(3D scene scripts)
○ ○ ○

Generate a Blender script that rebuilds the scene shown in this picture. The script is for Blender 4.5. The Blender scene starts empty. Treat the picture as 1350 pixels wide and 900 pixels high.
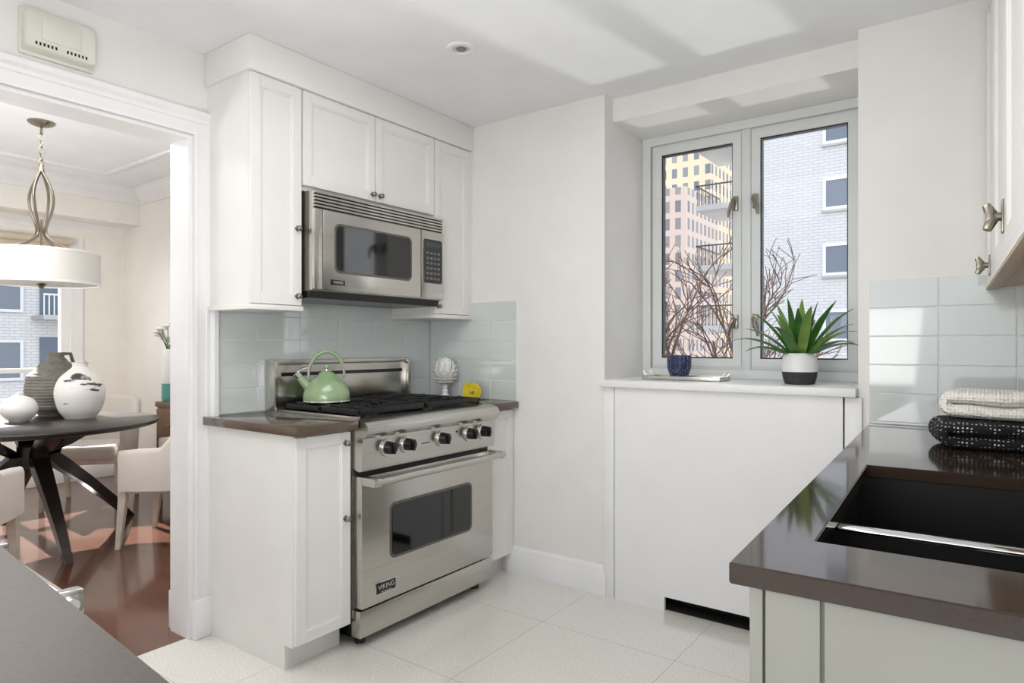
import bpy, bmesh, math, random
from mathutils import Matrix, Vector, noise
random.seed(7)
sc=bpy.context.scene
try:
    sc.view_settings.view_transform='Standard'
except Exception: pass
def lin(c):
    return tuple(((v/255)/12.92 if v/255<=0.04045 else ((v/255+0.055)/1.055)**2.4) for v in c)
# ---------------- materials
def mat(name,col,rough=.5,metal=0,bump=0,bscale=50,var=0,vscale=5,stretch=None,coat=0,emis=0,trans=0,sheen=0,spec=None):
    m=bpy.data.materials.new(name); m.use_nodes=True
    nt=m.node_tree; p=nt.nodes['Principled BSDF']
    c=lin(col)
    p.inputs['Base Color'].default_value=(*c,1)
    p.inputs['Roughness'].default_value=rough; p.inputs['Metallic'].default_value=metal
    if coat: p.inputs['Coat Weight'].default_value=coat; p.inputs['Coat Roughness'].default_value=.05
    if sheen: p.inputs['Sheen Weight'].default_value=sheen
    if trans: p.inputs['Transmission Weight'].default_value=trans
    if spec is not None: p.inputs['Specular IOR Level'].default_value=spec
    if emis: p.inputs['Emission Color'].default_value=(*c,1); p.inputs['Emission Strength'].default_value=emis
    tc=nt.nodes.new('ShaderNodeTexCoord')
    mp=nt.nodes.new('ShaderNodeMapping'); nt.links.new(tc.outputs['Object'],mp.inputs[0])
    if stretch: mp.inputs['Scale'].default_value=stretch
    n=nt.nodes.new('ShaderNodeTexNoise'); n.inputs['Scale'].default_value=vscale; nt.links.new(mp.outputs[0],n.inputs['Vector'])
    v=var if var else .02
    r=nt.nodes.new('ShaderNodeValToRGB')
    r.color_ramp.elements[0].color=(*[x*(1-v) for x in c],1); r.color_ramp.elements[1].color=(*[min(1,x*(1+v)) for x in c],1)
    r.color_ramp.elements[0].position=.3; r.color_ramp.elements[1].position=.7
    nt.links.new(n.outputs['Fac'],r.inputs[0]); nt.links.new(r.outputs[0],p.inputs['Base Color'])
    if bump:
        n2=nt.nodes.new('ShaderNodeTexNoise'); n2.inputs['Scale'].default_value=bscale; nt.links.new(mp.outputs[0],n2.inputs['Vector'])
        b=nt.nodes.new('ShaderNodeBump'); b.inputs['Strength'].default_value=bump; b.inputs['Distance'].default_value=.005
        nt.links.new(n2.outputs['Fac'],b.inputs['Height']); nt.links.new(b.outputs[0],p.inputs['Normal'])
    return m
def brickmat(name,c1,c2,cm,bw,rh,mortar,off=(0,0,0),axes='xy',rough=.3,offset=0.0,bump=.3,speck=0,coat=0,metal=0,msmooth=.1):
    m=bpy.data.materials.new(name); m.use_nodes=True; nt=m.node_tree; p=nt.nodes['Principled BSDF']
    tc=nt.nodes.new('ShaderNodeTexCoord'); sep=nt.nodes.new('ShaderNodeSeparateXYZ'); nt.links.new(tc.outputs['Object'],sep.inputs[0])
    cb=nt.nodes.new('ShaderNodeCombineXYZ'); ix={'x':0,'y':1,'z':2}
    if axes[0]=='s':
        ad=nt.nodes.new('ShaderNodeMath'); ad.operation='ADD'; nt.links.new(sep.outputs[0],ad.inputs[0]); nt.links.new(sep.outputs[1],ad.inputs[1]); nt.links.new(ad.outputs[0],cb.inputs[0])
    else: nt.links.new(sep.outputs[ix[axes[0]]],cb.inputs[0])
    nt.links.new(sep.outputs[ix[axes[1]]],cb.inputs[1])
    mp=nt.nodes.new('ShaderNodeMapping'); mp.inputs['Location'].default_value=off; nt.links.new(cb.outputs[0],mp.inputs[0])
    br=nt.nodes.new('ShaderNodeTexBrick'); nt.links.new(mp.outputs[0],br.inputs['Vector'])
    br.offset=offset; br.squash=1; br.inputs['Scale'].default_value=1
    br.inputs['Brick Width'].default_value=bw; br.inputs['Row Height'].default_value=rh
    br.inputs['Mortar Size'].default_value=mortar; br.inputs['Mortar Smooth'].default_value=msmooth
    br.inputs['Color1'].default_value=(*lin(c1),1); br.inputs['Color2'].default_value=(*lin(c2),1); br.inputs['Mortar'].default_value=(*lin(cm),1)
    col=br.outputs['Color']
    if speck:
        vn=nt.nodes.new('ShaderNodeTexNoise'); vn.inputs['Scale'].default_value=speck; vn.inputs['Detail'].default_value=3
        nt.links.new(mp.outputs[0],vn.inputs['Vector'])
        rr=nt.nodes.new('ShaderNodeValToRGB'); rr.color_ramp.elements[0].position=.35; rr.color_ramp.elements[0].color=(.8,.79,.77,1); rr.color_ramp.elements[1].position=.5; rr.color_ramp.elements[1].color=(1,1,1,1)
        nt.links.new(vn.outputs['Fac'],rr.inputs[0])
        mx=nt.nodes.new('ShaderNodeMix'); mx.data_type='RGBA'; mx.blend_type='MULTIPLY'; mx.inputs[0].default_value=1
        nt.links.new(col,mx.inputs[6]); nt.links.new(rr.outputs[0],mx.inputs[7]); col=mx.outputs[2]
    nt.links.new(col,p.inputs['Base Color'])
    p.inputs['Roughness'].default_value=rough; p.inputs['Metallic'].default_value=metal
    if coat: p.inputs['Coat Weight'].default_value=coat; p.inputs['Coat Roughness'].default_value=.08
    if bump:
        b=nt.nodes.new('ShaderNodeBump'); b.invert=True; b.inputs['Strength'].default_value=bump; b.inputs['Distance'].default_value=.003
        nt.links.new(br.outputs['Fac'],b.inputs['Height']); nt.links.new(b.outputs[0],p.inputs['Normal'])
    return m
WALL=mat('wall_paint',(235,233,230),.6,bump=.03,bscale=200)
CEIL=mat('ceiling_paint',(240,241,243),.7)
TRIM=mat('trim_paint',(238,238,239),.35)
CAB=mat('cabinet_white',(235,234,231),.35)
CABG=mat('cabinet_greige',(156,155,145),.45,var=.04,vscale=3)
STEEL=mat('brushed_steel',(198,195,189),.25,1,bump=.02,bscale=300,var=.04,vscale=60,stretch=(.05,1,1))
STEELD=mat('steel_dark',(120,115,108),.4,1)
CHROME=mat('chrome',(225,225,225),.08,1)
NICK=mat('nickel',(150,142,130),.28,1)
BLK=mat('black_iron',(18,18,20),.45,bump=.1,bscale=200)
BLKG=mat('black_glass',(10,10,13),.06,coat=.5)
BLKP=mat('black_plastic',(16,16,16),.25)
COUNT=mat('quartz_taupe',(92,78,66),.1,var=.12,vscale=250,coat=.2)
COUNT2=mat('quartz_brown',(58,46,38),.09,var=.12,vscale=250,coat=.15)
COUNT3=mat('quartz_grey',(76,70,64),.35,var=.15,vscale=120)
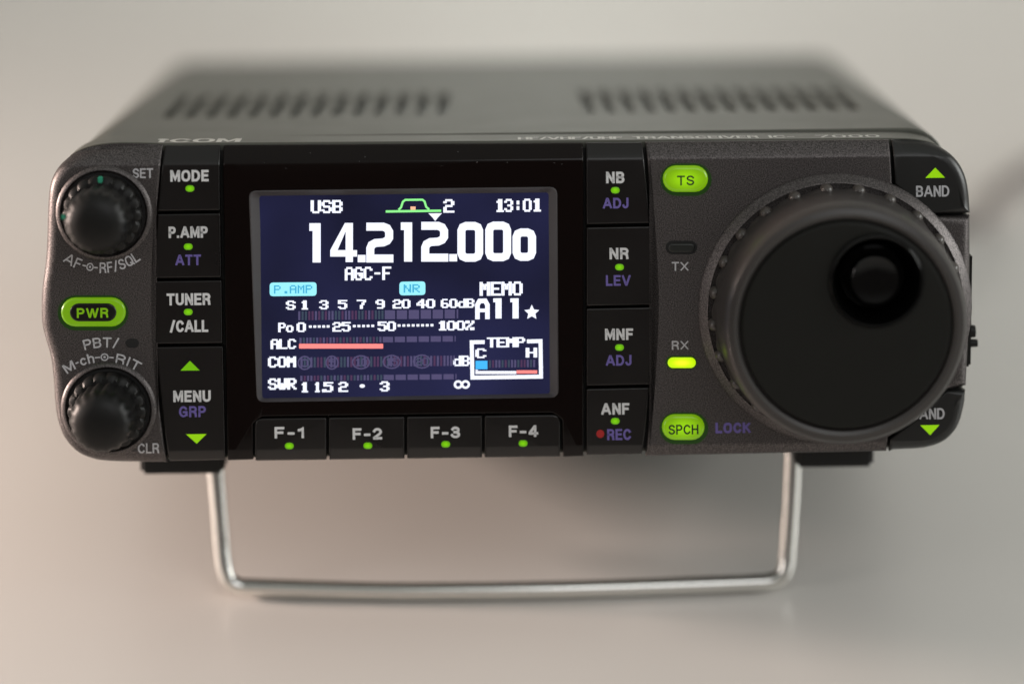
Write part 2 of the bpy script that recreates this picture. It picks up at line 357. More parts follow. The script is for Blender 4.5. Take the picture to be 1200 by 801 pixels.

○ ○ ○

## GIVEN PROBLEM
Working from the lines above, reproduce the material exactly and exclude its pictures.

## FINISHED TASK
Generate a Blender script that rebuilds the scene shown in this picture. The script is for Blender 4.5. The Blender scene starts empty. Treat the picture as 1350 pixels wide and 900 pixels high.
import bpy, bmesh, math, random
from mathutils import Matrix, Vector, noise
random.seed(7)
sc=bpy.context.scene
try:
    sc.view_settings.view_transform='Standard'
except Exception: pass
def lin(c):
    return tuple(((v/255)/12.92 if v/255<=0.04045 else ((v/255+0.055)/1.055)**2.4) for v in c)
# ---------------- materials
def mat(name,col,rough=.5,metal=0,bump=0,bscale=50,var=0,vscale=5,stretch=None,coat=0,emis=0,trans=0,sheen=0,spec=None):
    m=bpy.data.materials.new(name); m.use_nodes=True
    nt=m.node_tree; p=nt.nodes['Principled BSDF']
    c=lin(col)
    p.inputs['Base Color'].default_value=(*c,1)
    p.inputs['Roughness'].default_value=rough; p.inputs['Metallic'].default_value=metal
    if coat: p.inputs['Coat Weight'].default_value=coat; p.inputs['Coat Roughness'].default_value=.05
    if sheen: p.inputs['Sheen Weight'].default_value=sheen
    if trans: p.inputs['Transmission Weight'].default_value=trans
    if spec is not None: p.inputs['Specular IOR Level'].default_value=spec
    if emis: p.inputs['Emission Color'].default_value=(*c,1); p.inputs['Emission Strength'].default_value=emis
    tc=nt.nodes.new('ShaderNodeTexCoord')
    mp=nt.nodes.new('ShaderNodeMapping'); nt.links.new(tc.outputs['Object'],mp.inputs[0])
    if stretch: mp.inputs['Scale'].default_value=stretch
    n=nt.nodes.new('ShaderNodeTexNoise'); n.inputs['Scale'].default_value=vscale; nt.links.new(mp.outputs[0],n.inputs['Vector'])
    v=var if var else .02
    r=nt.nodes.new('ShaderNodeValToRGB')
    r.color_ramp.elements[0].color=(*[x*(1-v) for x in c],1); r.color_ramp.elements[1].color=(*[min(1,x*(1+v)) for x in c],1)
    r.color_ramp.elements[0].position=.3; r.color_ramp.elements[1].position=.7
    nt.links.new(n.outputs['Fac'],r.inputs[0]); nt.links.new(r.outputs[0],p.inputs['Base Color'])
    if bump:
        n2=nt.nodes.new('ShaderNodeTexNoise'); n2.inputs['Scale'].default_value=bscale; nt.links.new(mp.outputs[0],n2.inputs['Vector'])
        b=nt.nodes.new('ShaderNodeBump'); b.inputs['Strength'].default_value=bump; b.inputs['Distance'].default_value=.005
        nt.links.new(n2.outputs['Fac'],b.inputs['Height']); nt.links.new(b.outputs[0],p.inputs['Normal'])
    return m
def brickmat(name,c1,c2,cm,bw,rh,mortar,off=(0,0,0),axes='xy',rough=.3,offset=0.0,bump=.3,speck=0,coat=0,metal=0,msmooth=.1):
    m=bpy.data.materials.new(name); m.use_nodes=True; nt=m.node_tree; p=nt.nodes['Principled BSDF']
    tc=nt.nodes.new('ShaderNodeTexCoord'); sep=nt.nodes.new('ShaderNodeSeparateXYZ'); nt.links.new(tc.outputs['Object'],sep.inputs[0])
    cb=nt.nodes.new('ShaderNodeCombineXYZ'); ix={'x':0,'y':1,'z':2}
    if axes[0]=='s':
        ad=nt.nodes.new('ShaderNodeMath'); ad.operation='ADD'; nt.links.new(sep.outputs[0],ad.inputs[0]); nt.links.new(sep.outputs[1],ad.inputs[1]); nt.links.new(ad.outputs[0],cb.inputs[0])
    else: nt.links.new(sep.outputs[ix[axes[0]]],cb.inputs[0])
    nt.links.new(sep.outputs[ix[axes[1]]],cb.inputs[1])
    mp=nt.nodes.new('ShaderNodeMapping'); mp.inputs['Location'].default_value=off; nt.links.new(cb.outputs[0],mp.inputs[0])
    br=nt.nodes.new('ShaderNodeTexBrick'); nt.links.new(mp.outputs[0],br.inputs['Vector'])
    br.offset=offset; br.squash=1; br.inputs['Scale'].default_value=1
    br.inputs['Brick Width'].default_value=bw; br.inputs['Row Height'].default_value=rh
    br.inputs['Mortar Size'].default_value=mortar; br.inputs['Mortar Smooth'].default_value=msmooth
    br.inputs['Color1'].default_value=(*lin(c1),1); br.inputs['Color2'].default_value=(*lin(c2),1); br.inputs['Mortar'].default_value=(*lin(cm),1)
    col=br.outputs['Color']
    if speck:
        vn=nt.nodes.new('ShaderNodeTexNoise'); vn.inputs['Scale'].default_value=speck; vn.inputs['Detail'].default_value=3
        nt.links.new(mp.outputs[0],vn.inputs['Vector'])
        rr=nt.nodes.new('ShaderNodeValToRGB'); rr.color_ramp.elements[0].position=.35; rr.color_ramp.elements[0].color=(.8,.79,.77,1); rr.color_ramp.elements[1].position=.5; rr.color_ramp.elements[1].color=(1,1,1,1)
        nt.links.new(vn.outputs['Fac'],rr.inputs[0])
        mx=nt.nodes.new('ShaderNodeMix'); mx.data_type='RGBA'; mx.blend_type='MULTIPLY'; mx.inputs[0].default_value=1
        nt.links.new(col,mx.inputs[6]); nt.links.new(rr.outputs[0],mx.inputs[7]); col=mx.outputs[2]
    nt.links.new(col,p.inputs['Base Color'])
    p.inputs['Roughness'].default_value=rough; p.inputs['Metallic'].default_value=metal
    if coat: p.inputs['Coat Weight'].default_value=coat; p.inputs['Coat Roughness'].default_value=.08
    if bump:
        b=nt.nodes.new('ShaderNodeBump'); b.invert=True; b.inputs['Strength'].default_value=bump; b.inputs['Distance'].default_value=.003
        nt.links.new(br.outputs['Fac'],b.inputs['Height']); nt.links.new(b.outputs[0],p.inputs['Normal'])
    return m
WALL=mat('wall_paint',(235,233,230),.6,bump=.03,bscale=200)
CEIL=mat('ceiling_paint',(240,241,243),.7)
TRIM=mat('trim_paint',(238,238,239),.35)
CAB=mat('cabinet_white',(235,234,231),.35)
CABG=mat('cabinet_greige',(156,155,145),.45,var=.04,vscale=3)
STEEL=mat('brushed_steel',(198,195,189),.25,1,bump=.02,bscale=300,var=.04,vscale=60,stretch=(.05,1,1))
STEELD=mat('steel_dark',(120,115,108),.4,1)
CHROME=mat('chrome',(225,225,225),.08,1)
NICK=mat('nickel',(150,142,130),.28,1)
BLK=mat('black_iron',(18,18,20),.45,bump=.1,bscale=200)
BLKG=mat('black_glass',(10,10,13),.06,coat=.5)
BLKP=mat('black_plastic',(16,16,16),.25)
COUNT=mat('quartz_taupe',(92,78,66),.1,var=.12,vscale=250,coat=.2)
COUNT2=mat('quartz_brown',(58,46,38),.09,var=.12,vscale=250,coat=.15)
COUNT3=mat('quartz_grey',(76,70,64),.35,var=.15,vscale=120)
Write part 2 of the bpy script that recreates this picture. It picks up at line 357. More parts follow. The script is for Blender 4.5. Take the picture to be 1200 by 801 pixels.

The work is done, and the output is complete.